La minoría aristocrática de Roma había dado victorias a la república a lo largo y ancho del Mediterráneo en guerras, campañas y batallas libradas en el extranjero en los ciento cincuenta años que discurrieron entre 275 a.C. y 132. Había generado riquezas impresionantes tanto para ella como para Roma; en el proceso se construyó un imperio y Roma fue una gran potencia. Pero el precio que pagaron los romanos, como habría dicho un conservador de la época, fue la pérdida de los auténticos principios de justicia, decencia y honor que habían utilizado para justificar sus conquistas y que habían sido los que más habían ayudado a dar tanto poder a la república.

Tras la destrucción de Cartago, la búsqueda de excelencia militar, riquezas y prestigio por parte de los nobles sólo sirvió para intensificar la rivalidad política entre las grandes familias y la competencia por los cargos. En consecuencia, se encerraron en sí mismos y, por codicia y egoísmo, olvidaron los problemas de desarrollo social y económico que la construcción del imperio trajo consigo. El resultado fue que marginaron a muchos sectores de la sociedad, sectores que en 130 a.C. formaron una base que Tiberio y sus asociados utilizaron en sus intentos de reforma.

Aunque Tiberio escogió un camino político polémico al abanderar la causa del pueblo contra los intereses de la minoría aristocrática a la que él mismo pertenecía, su objetivo era básicamente conservador: salvar la república aliviando los problemas de los necesitados.

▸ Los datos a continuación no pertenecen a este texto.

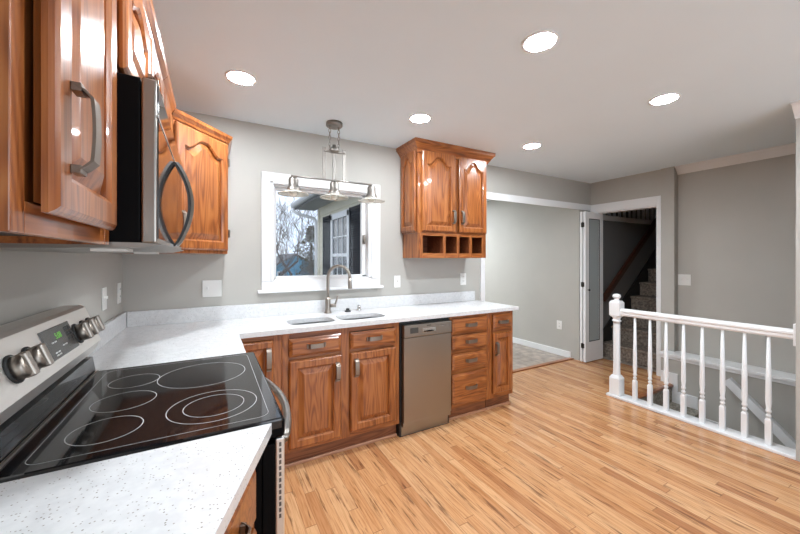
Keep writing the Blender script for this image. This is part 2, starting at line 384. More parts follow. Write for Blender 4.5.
# knee wall with a ledge along the stairwell, stepped skirt of the stairs going down
w = MB(); w.box(4.88, 5.10, -5.0, -.90, -2.6, .29); w.build('wall_knee', M['wall'], kind='structure')
t = MB(); t.box(4.862, 5.10, -5.0, -.885, .290, .320, .004); t.box(4.872, 4.882, -5.0, -.89, .262, .291, .002); t.build('trim_6', M['white'], kind='structure')
t = MB(); t.prism([(-.905,-.2),(-.905,.118),(-1.06,.118),(-1.06,-.07),(-1.232,-.07),(-1.232,-.26),(-1.40,-.26),(-1.40,-.5),(-1.06,-.5),(-1.06,-.2)], 4.866, 4.8805, 'x')
t.build('baseboard_stairs', M['white'], kind='structure')

# ------------------------------------------------------------------ window over the sink
w1 = bpy.data.objects.new('window_1', None); COL.objects.link(w1); w1['kind'] = 'structure'; w1.location = (1.34, 0, 1.55)
t = MB(); cw = .085
t.box(wx0-cw, wx0, -.018, 0, wz0-.005, wz1+cw, .004); t.box(wx1, wx1+cw, -.018, 0, wz0-.005, wz1+cw, .004); t.box(wx0-cw, wx1+cw, -.0185, 0, wz1, wz1+cw+.001, .004)
t.box(wx0-.02, wx0, -.026, -.016, wz0, wz1+.02, .003); t.box(wx1-.004, wx1+.02, -.026, -.0, wz0, wz1+.02, .003); t.box(wx0-.02, wx1+.02, -.026, -.016, wz1, wz1+.02, .003)
t.box(wx0-cw, wx1+cw, -.014, 0, 1.112, wz0, .003)
t.build('casing', M['white'], w1)
t = MB(); t.box(wx0-cw-.03, wx1+cw+.02, -.05, 0, 1.094, 1.116, .005); t.build('window_sill', M['white'], w1)
t = MB(); t.box(wx0, wx0+.012, 0, .12, wz0, wz1); t.box(wx1-.012, wx1, 0, .12, wz0, wz1); t.box(wx0, wx1, 0, .12, wz1-.012, wz1); t.box(wx0, wx1, 0, .12, wz0, wz0+.012)
t.build('jamb', M['white'], w1)
t = MB(); a0, a1, b0, b1 = wx0+.012, wx1-.012, wz0+.012, wz1-.012; fw_ = .035; fr_ = .058
t.box(a0, a0+.018, .04, .085, b0, b1, .004); t.box(a1-fr_, a1, .04, .085, b0, b1, .004); t.box(a0, a1, .04, .085, b1-.022, b1, .004); t.box(a0, a1, .04, .085, b0, b0+.02, .004)
t.box(a1-.020, a1+.013, -.0175, .045, b0, b1, .003)
t.build('sash', M['white'], w1)
t = MB(); t.box(a0+.016, a1-fr_+.002, .058, .062, b0+.018, b1-.02); t.build('pane', M['pane'], w1)
lk = MB(); lx = 1.704
lk.box(lx-.012, lx+.012, .028, .041, 1.49, 1.57, .003); lk.tube([(lx, .03, 1.50), (lx-.012, .004, 1.515), (lx-.006, .002, 1.57)], [.009,.008,.006], 8)
o = lk.build('lock_handle', M['nickel'], w1); o['label'] = 'brass coloured lever'

# ------------------------------------------------------------------ recessed lights
def recessed(x, y):
    t = thing('recessed_light', '', 'light', (x, y, H), 'recessed ceiling lights')
    m = MB(); m.lathe([(.084,0),(.084,-.004),(.079,-.006),(.069,-.005),(.069,0)], (x,y,H), 32); m.build('trim_ring', M['white'], t)
    m = MB(); m.lathe([(.0685,-.0005),(.068,-.004),(.045,-.0055)], (x,y,H), 32); m.build('lens', M['lens'], t)
    return t
rl = recessed(.65, -.667); rl['label'] = 'round recessed light nearest the corner cabinet left of the window'
for x, y, lb in ((1.84,-.69,'round recessed light in ceiling just left of the wall cabinet with cubbies'), (3.06,-.67,'round recessed light in ceiling beyond the wall cabinet, nearest the hall opening'),
                 (1.865,-1.71,'large looking recessed light nearest the camera, middle of the ceiling'), (3.055,-1.71,'round recessed light nearest the crown moulding over the stair railing'),
                 (.65,-1.715,'round recessed light over the cooktop counter, above the camera')):
    dup(rl, (x, y, H), lb)
# unseen ceiling lamp added to brighten the hall
hl = thing('recessed_light', 'unseen round recessed light added in the hall ceiling beyond the opening', 'light', (3.6, 2.3, H))
m = MB(); m.lathe([(.12,0),(.12,-.006),(.1,-.008),(.1,0)], (3.6,2.3,H), 32); m.build('trim_ring', M['white'], hl)
m = MB(); m.lathe([(.099,-.0005),(.098,-.006),(.05,-.009)], (3.6,2.3,H), 32); m.build('lens', M['hlens'], hl)

# ------------------------------------------------------------------ cabinet doors, drawers, pulls
def bumpf(u):
    q = min(1, max(0, (abs(u)-.12)/.62)); return .88*(1-q*q*(3-2*q)) + .12*math.sqrt(max(0, 1-u*u)) - (.10*math.exp(-((abs(u)-.80)/.09)**2))
def dloop(w, h, a, i, y, arch, K=33, Mn=6, outer=False):
    if outer: xl, xr, zb = i, w-i, i
    else: xl, xr, zb = a+i, w-a-i, a+i
    def top(u): return (h-i) if outer else h-a-i-arch*(1-bumpf(u))
    p = []
    for k in range(K): p.append((xl+(xr-xl)*k/(K-1), y, zb))
    zt = top(1)
    for k in range(1, Mn): p.append((xr, y, zb+(zt-zb)*k/Mn))
    for k in range(K): u = 1-2*k/(K-1); p.append(((xl+xr)/2+u*(xr-xl)/2, y, top(u)))
    for k in range(1, Mn): p.append((xl, y, zt+(zb-zt)*k/Mn))
    return p
def pull(parent, X, length=.115, horiz=False, wd=.029, name='handle'):
    """strap pull bowed off the surface; local origin at centre on the face, front is -y"""
    pts = []; n = 14
    for k in range(n+1):
        s = k/n; z = (s-.5)*length; e = min(s, 1-s)
        d = .020*min(1, (e/.14))**.7 + .004*math.sin(PI*s)
        pts.append(((z,-d,0) if horiz else (0,-d,z), (0,0,1) if horiz else (1,0,0), (0,-1,0)))
    m = MB(); m.ribbon(pts, wd, .004, X)
    for s in (-1, 1):
        z = s*length*.46
        if horiz: m.box(z-.006, z+.006, -.012, 0, -wd*.45, wd*.45, .001, X)
        else: m.box(-wd*.45, wd*.45, -.012, 0, z-.006, z+.006, .001, X)
    return m.build(name, M['pullm'], parent)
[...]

Constitucionalmente, Tiberio había ejercido de manera legítima su derecho de tribuno al proponer la reforma agraria sin la aprobación del Senado y al destituir a Octavio. Pero al poner al pueblo contra el Senado en una confrontación tan directa, Tiberio estaba haciendo añicos el acostumbrado respeto que, según la propia minoría, consolidaba las relaciones entre el Senado y el pueblo romano soberano. A los ojos de los nobles, su comportamiento fue indigno. Desde la erradicación de la monarquía, la concordia y cooperación entre las clases políticas era la piedra angular de la república, su sola fuente de fuerza, poder y dinamismo. Sólo por esta razón pudieron fácilmente los enemigos como Nasica presentar a Tiberio como a un revolucionario, apelar a la sensibilidad y al temor de los romanos a la dominación unipersonal, y sugerir que estaba aprovechándose de la gente para sus fines.

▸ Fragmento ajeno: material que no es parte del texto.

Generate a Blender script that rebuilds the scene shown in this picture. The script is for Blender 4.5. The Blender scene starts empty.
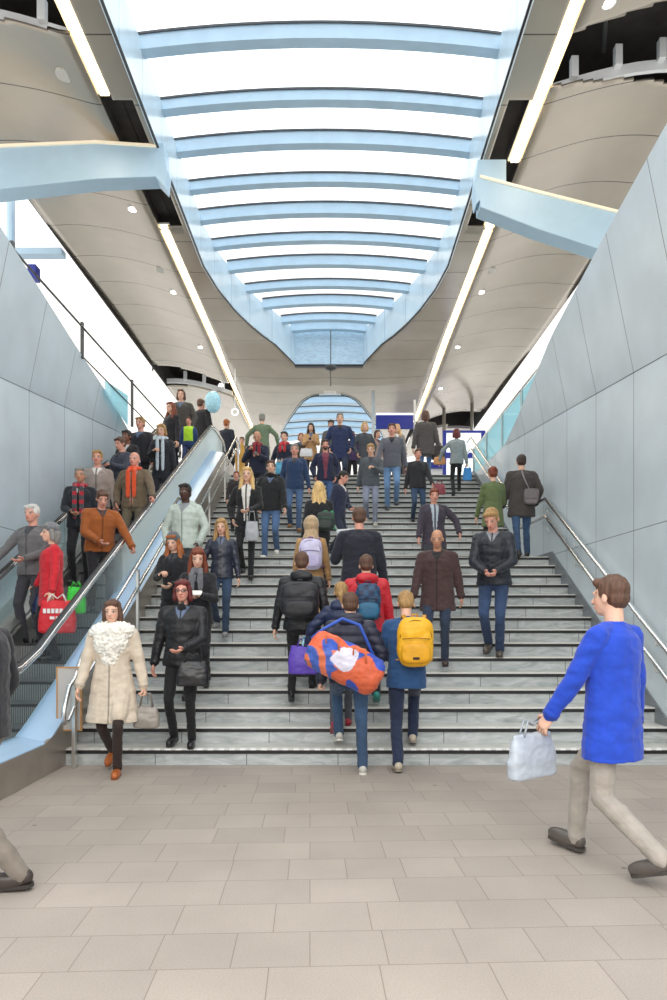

Pero la realidad era que Tiberio sólo quería con su reforma agraria que las cosas volvieran a ser como antes de que Roma hubiera ganado las riquezas de su imperio ultramarino. Este objetivo siguió vigente tras la muerte de Tiberio. La comisión agraria siguió con su trabajo durante tres años más. Seis años después, en 123 a.C., su orgulloso hermano menor Cayo tomó el relevo, fue también elegido tribuno e introdujo un programa de reformas aún más ambicioso y general. También él fue señalado por los conservadores del Senado como enemigo de la república y asesinado. Desdeñaban sus ideales, como habían desdeñado los de su hermano. Para la masa del pueblo, sin embargo, Tiberio y Cayo eran héroes. Al menos a sus ojos, los dos hijos de Tiberio Sempronio Graco y Cornelia habían honrado las mascarillas funerarias de su padre y de sus antepasados de la aristocracia. Aquellas fantasmagóricas efigies se exhibían en estuches en el atrio de la casa familiar. La gloriosa memoria de los hombres que representaban seguía viva.

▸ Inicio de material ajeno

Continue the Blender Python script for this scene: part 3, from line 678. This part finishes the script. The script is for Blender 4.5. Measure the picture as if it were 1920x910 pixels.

Qué motivó realmente a Tiberio y Cayo, una ideología o la simple ambición, siempre será un asunto discutible. Pero lo que está claro es que, tras la proliferación de la calumnia y el derramamiento de sangre en política, había un principio genuino en juego: el asunto crucial de quién se beneficiaba del imperio, los ricos o los pobres, un asunto que Tiberio trató del modo más espectacular y explosivo. Nadie antes de él (nadie que supuestamente fuera «uno de los nuestros») se había enfrentado tan radicalmente a la oligarquía y denunciado su hipocresía con tanto valor. Con ello hizo mucho más que tensar hasta el límite la constitución de la república. También desató el potencial de una fuerza política sin explotar y altamente inflamable: las masas. El gigante dormido de la república había despertado.

Pero como el carácter de Tiberio era unas veces idealista y amable, otras obstinado y ambicioso, se necesitaba una persona mucho más minuciosa, fría e implacable para canalizar la fuerza del pueblo y llevarla a su conclusión lógica. Una mente así no sólo utilizaría al pueblo para oponerse a los conservadores del Senado, sino también para llegar al poder totalmente al margen del aparato legal de la república; no lo utilizaría para emprender reformas agrarias, sino para convertirse en el único dueño del mundo romano. Esa mente fue la de Julio César.